* **Task statement**
From the line with "What Blender Python" to the line with "scene.camera = cam", both included, repeat each line exactly and leave out the pictures.

Begin Task material

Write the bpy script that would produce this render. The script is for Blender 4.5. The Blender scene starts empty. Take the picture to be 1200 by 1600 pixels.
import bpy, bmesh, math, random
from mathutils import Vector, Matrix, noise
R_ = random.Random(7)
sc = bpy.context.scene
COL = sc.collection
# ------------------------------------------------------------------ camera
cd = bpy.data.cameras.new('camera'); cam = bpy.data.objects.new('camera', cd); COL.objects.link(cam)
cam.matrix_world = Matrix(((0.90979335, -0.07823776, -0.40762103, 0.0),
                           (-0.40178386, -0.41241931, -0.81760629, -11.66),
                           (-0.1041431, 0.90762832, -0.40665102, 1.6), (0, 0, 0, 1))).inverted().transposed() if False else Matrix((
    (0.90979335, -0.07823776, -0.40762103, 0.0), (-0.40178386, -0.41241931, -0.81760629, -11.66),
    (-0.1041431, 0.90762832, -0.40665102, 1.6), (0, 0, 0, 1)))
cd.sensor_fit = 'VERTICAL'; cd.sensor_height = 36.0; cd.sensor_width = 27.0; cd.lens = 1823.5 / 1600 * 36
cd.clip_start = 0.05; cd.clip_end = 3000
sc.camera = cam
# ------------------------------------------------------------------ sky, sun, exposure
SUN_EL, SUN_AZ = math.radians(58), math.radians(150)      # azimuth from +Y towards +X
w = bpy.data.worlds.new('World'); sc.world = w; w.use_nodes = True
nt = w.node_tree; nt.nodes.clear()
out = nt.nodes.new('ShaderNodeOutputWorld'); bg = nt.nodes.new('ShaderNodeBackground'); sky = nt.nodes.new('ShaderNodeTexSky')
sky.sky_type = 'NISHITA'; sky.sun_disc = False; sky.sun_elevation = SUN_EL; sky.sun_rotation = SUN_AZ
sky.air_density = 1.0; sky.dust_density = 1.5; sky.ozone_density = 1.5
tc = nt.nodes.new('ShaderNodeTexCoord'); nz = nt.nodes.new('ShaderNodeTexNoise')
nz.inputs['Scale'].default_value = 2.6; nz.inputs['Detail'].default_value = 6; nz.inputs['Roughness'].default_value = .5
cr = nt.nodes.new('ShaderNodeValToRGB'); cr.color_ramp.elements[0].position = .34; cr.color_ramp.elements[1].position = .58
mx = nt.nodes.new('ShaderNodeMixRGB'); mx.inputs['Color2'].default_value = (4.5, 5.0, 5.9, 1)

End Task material
Begin Task material

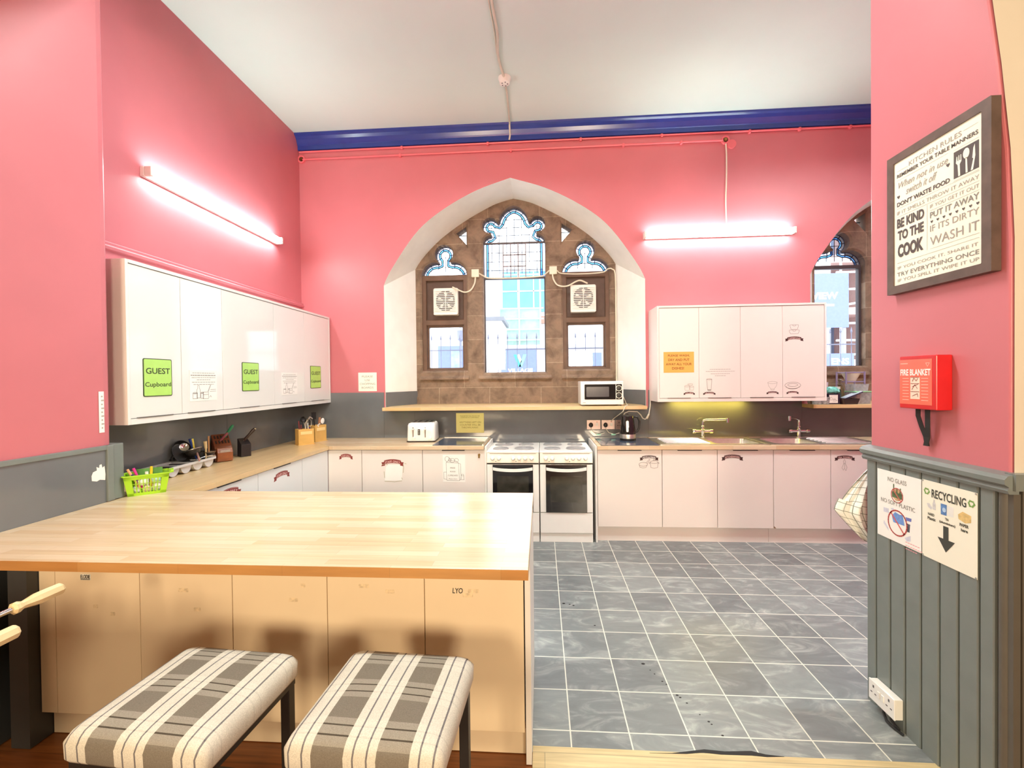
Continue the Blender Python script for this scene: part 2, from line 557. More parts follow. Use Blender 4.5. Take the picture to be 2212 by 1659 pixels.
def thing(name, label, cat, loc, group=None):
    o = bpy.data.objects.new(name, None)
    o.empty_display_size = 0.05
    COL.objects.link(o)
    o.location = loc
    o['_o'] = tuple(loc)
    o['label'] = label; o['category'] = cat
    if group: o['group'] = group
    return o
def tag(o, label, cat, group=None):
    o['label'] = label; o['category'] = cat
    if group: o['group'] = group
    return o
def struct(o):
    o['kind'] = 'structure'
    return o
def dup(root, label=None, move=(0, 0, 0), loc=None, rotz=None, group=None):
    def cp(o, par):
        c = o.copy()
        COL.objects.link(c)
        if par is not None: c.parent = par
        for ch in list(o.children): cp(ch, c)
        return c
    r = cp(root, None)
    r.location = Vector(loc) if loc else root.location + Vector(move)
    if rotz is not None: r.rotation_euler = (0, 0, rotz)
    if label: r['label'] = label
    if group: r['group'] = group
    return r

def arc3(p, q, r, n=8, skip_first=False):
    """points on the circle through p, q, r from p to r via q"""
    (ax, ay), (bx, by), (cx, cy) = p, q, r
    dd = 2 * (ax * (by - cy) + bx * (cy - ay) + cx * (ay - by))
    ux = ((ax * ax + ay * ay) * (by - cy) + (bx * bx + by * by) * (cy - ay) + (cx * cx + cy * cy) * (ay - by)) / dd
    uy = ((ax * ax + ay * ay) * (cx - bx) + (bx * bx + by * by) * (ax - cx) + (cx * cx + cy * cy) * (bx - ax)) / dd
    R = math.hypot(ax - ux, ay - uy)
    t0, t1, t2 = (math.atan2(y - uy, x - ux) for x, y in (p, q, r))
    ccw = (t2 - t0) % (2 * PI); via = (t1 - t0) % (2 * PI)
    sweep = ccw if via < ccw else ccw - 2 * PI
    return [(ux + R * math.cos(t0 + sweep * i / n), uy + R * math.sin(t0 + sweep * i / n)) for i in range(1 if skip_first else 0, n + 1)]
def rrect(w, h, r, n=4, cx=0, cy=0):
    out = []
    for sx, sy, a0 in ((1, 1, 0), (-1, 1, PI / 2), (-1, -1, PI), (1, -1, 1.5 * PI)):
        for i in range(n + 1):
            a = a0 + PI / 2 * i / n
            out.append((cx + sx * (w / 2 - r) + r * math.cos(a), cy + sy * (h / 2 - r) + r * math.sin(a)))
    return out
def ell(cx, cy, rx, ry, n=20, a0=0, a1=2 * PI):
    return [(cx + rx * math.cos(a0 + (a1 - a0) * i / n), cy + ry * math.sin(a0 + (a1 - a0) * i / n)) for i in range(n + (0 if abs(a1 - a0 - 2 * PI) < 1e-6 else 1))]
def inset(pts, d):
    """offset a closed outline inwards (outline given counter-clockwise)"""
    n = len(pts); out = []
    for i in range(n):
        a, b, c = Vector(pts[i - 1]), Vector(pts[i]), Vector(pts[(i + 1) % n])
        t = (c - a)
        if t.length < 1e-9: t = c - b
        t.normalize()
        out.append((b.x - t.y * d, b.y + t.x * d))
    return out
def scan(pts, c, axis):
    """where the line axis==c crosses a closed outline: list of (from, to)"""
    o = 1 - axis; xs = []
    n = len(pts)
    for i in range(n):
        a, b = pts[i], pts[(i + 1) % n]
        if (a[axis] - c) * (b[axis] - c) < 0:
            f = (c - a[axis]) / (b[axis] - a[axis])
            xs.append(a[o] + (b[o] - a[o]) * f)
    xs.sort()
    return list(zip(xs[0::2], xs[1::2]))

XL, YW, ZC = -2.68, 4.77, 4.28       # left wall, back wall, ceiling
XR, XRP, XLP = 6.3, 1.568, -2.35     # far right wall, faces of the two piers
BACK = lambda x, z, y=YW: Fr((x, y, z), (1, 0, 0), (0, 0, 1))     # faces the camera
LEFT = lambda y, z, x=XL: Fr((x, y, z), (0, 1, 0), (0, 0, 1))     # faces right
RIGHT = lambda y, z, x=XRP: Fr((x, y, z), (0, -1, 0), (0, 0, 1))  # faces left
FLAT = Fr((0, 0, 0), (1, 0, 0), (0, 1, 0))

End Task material
Begin Task material

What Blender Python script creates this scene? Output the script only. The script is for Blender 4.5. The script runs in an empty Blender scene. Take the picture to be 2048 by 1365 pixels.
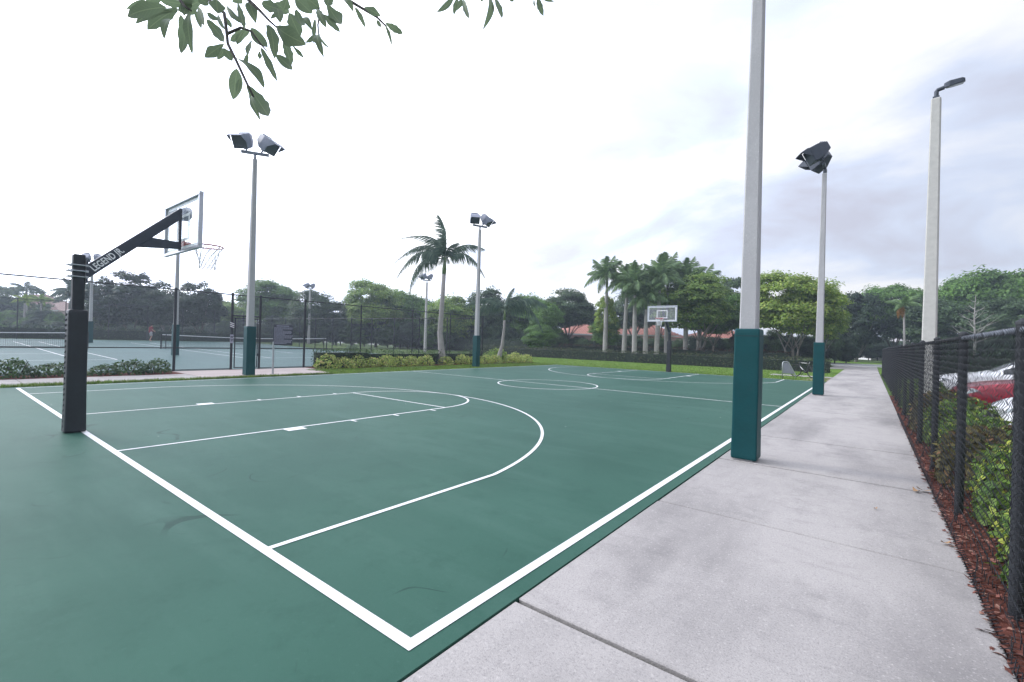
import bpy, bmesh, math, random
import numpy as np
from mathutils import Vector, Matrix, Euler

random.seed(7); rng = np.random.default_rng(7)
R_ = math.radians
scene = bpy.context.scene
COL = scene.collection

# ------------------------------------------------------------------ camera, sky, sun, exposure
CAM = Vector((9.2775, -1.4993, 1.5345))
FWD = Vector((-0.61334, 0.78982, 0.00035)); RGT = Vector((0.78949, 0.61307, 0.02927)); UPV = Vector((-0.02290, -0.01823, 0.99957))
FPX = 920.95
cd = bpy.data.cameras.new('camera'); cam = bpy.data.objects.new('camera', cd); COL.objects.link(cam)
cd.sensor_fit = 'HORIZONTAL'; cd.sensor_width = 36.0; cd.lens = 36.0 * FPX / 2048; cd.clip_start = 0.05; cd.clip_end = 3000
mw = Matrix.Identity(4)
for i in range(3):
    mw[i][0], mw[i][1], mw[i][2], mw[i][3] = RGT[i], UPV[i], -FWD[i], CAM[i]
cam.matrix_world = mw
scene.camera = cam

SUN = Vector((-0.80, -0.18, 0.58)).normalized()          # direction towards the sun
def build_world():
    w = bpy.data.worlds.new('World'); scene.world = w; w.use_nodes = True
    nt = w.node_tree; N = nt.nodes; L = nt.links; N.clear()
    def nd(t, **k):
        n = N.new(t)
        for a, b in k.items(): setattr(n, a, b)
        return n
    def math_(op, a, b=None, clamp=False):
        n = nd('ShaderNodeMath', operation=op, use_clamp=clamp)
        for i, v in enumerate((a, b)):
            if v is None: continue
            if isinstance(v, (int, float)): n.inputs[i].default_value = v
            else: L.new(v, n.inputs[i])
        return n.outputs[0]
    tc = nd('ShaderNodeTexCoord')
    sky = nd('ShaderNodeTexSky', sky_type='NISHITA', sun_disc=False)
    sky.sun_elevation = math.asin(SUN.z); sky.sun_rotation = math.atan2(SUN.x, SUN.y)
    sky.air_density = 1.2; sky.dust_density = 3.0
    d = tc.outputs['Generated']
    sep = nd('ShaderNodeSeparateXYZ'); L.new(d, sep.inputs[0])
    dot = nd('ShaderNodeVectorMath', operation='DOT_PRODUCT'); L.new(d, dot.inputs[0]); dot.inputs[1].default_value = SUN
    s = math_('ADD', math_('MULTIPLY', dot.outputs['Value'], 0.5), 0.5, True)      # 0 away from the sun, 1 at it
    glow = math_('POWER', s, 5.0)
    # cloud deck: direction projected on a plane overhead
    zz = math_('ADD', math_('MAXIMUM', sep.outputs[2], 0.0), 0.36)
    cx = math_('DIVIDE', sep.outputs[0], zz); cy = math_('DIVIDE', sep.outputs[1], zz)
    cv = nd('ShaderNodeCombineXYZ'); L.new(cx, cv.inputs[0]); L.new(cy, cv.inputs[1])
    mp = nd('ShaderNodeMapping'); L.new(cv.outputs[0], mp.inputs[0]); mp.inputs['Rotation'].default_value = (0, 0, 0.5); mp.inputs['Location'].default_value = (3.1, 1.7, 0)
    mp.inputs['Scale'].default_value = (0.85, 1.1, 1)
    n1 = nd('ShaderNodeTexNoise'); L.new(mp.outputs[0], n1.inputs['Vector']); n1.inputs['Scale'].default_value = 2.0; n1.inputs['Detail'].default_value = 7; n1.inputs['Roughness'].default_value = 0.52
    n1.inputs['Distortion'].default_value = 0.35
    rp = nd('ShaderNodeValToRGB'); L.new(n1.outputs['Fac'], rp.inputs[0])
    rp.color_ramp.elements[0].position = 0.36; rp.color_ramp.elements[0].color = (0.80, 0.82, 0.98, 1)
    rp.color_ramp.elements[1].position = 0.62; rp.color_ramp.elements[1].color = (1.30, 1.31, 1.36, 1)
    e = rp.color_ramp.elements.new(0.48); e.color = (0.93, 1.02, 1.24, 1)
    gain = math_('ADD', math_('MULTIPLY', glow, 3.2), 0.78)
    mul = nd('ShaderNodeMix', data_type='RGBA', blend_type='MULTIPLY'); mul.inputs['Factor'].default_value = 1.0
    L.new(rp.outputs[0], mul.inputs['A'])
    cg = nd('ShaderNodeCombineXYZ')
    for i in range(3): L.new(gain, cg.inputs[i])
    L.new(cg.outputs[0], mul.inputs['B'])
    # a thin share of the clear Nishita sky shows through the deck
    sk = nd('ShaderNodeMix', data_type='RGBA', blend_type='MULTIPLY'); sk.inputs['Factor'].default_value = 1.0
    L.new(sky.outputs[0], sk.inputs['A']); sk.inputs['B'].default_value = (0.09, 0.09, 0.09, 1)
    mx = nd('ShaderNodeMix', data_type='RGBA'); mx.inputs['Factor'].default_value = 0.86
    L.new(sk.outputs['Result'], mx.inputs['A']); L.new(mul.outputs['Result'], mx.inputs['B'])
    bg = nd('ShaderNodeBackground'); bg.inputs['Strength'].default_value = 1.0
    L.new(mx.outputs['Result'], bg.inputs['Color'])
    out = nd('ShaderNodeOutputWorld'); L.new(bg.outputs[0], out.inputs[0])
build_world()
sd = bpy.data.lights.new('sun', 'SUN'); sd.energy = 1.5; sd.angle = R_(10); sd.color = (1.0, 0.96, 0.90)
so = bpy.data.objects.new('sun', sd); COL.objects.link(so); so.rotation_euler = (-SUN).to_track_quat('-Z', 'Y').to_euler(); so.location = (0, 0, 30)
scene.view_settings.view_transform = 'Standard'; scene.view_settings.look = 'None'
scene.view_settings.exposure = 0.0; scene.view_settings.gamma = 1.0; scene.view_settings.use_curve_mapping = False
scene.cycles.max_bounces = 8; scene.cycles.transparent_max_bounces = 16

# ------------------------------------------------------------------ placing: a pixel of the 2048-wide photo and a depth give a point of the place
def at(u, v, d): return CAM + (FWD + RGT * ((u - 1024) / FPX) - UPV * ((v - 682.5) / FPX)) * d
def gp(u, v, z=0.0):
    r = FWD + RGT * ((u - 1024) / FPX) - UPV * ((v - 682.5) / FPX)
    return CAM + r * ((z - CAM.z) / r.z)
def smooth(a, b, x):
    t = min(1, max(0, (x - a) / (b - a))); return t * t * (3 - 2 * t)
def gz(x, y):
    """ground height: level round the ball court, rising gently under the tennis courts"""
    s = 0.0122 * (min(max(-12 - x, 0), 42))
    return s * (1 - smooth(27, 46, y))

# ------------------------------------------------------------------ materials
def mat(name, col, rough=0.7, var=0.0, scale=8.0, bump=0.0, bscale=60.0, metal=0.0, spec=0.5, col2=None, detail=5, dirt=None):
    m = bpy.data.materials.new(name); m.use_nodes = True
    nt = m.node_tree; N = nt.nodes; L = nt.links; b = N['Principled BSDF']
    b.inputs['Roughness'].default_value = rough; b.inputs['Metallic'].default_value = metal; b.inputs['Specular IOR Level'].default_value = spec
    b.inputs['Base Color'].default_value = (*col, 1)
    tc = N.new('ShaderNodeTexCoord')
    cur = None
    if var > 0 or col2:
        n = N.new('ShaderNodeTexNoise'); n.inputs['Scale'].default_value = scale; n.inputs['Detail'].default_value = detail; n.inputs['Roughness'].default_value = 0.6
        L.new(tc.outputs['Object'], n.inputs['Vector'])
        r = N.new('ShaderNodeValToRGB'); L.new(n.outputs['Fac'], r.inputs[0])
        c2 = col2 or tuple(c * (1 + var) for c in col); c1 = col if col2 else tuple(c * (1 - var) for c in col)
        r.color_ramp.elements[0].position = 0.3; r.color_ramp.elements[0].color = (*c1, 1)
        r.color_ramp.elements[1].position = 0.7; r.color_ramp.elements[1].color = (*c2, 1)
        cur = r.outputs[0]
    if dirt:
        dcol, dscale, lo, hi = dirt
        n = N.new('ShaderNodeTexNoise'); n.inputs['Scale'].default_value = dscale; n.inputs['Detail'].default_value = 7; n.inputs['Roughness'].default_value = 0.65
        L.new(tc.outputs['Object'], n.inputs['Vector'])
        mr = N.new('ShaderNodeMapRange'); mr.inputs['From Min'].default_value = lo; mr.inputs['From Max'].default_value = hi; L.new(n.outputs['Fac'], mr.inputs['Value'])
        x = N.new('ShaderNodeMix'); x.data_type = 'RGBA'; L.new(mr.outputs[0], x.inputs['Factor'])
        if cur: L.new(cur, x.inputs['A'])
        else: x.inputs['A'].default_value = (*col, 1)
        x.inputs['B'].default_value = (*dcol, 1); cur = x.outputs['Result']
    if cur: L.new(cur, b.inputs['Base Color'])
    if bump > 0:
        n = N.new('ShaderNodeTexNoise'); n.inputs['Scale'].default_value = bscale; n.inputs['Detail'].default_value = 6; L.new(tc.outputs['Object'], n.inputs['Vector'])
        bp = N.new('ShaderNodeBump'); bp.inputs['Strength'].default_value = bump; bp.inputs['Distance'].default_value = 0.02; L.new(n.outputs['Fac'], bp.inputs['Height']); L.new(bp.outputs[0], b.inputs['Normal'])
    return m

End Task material

* **Solution below**
What Blender Python script creates this scene? Output the script only. The script is for Blender 4.5. The script runs in an empty Blender scene. Take the picture to be 2048 by 1365 pixels.
import bpy, bmesh, math, random
import numpy as np
from mathutils import Vector, Matrix, Euler

random.seed(7); rng = np.random.default_rng(7)
R_ = math.radians
scene = bpy.context.scene
COL = scene.collection

# ------------------------------------------------------------------ camera, sky, sun, exposure
CAM = Vector((9.2775, -1.4993, 1.5345))
FWD = Vector((-0.61334, 0.78982, 0.00035)); RGT = Vector((0.78949, 0.61307, 0.02927)); UPV = Vector((-0.02290, -0.01823, 0.99957))
FPX = 920.95
cd = bpy.data.cameras.new('camera'); cam = bpy.data.objects.new('camera', cd); COL.objects.link(cam)
cd.sensor_fit = 'HORIZONTAL'; cd.sensor_width = 36.0; cd.lens = 36.0 * FPX / 2048; cd.clip_start = 0.05; cd.clip_end = 3000
mw = Matrix.Identity(4)
for i in range(3):
    mw[i][0], mw[i][1], mw[i][2], mw[i][3] = RGT[i], UPV[i], -FWD[i], CAM[i]
cam.matrix_world = mw
scene.camera = cam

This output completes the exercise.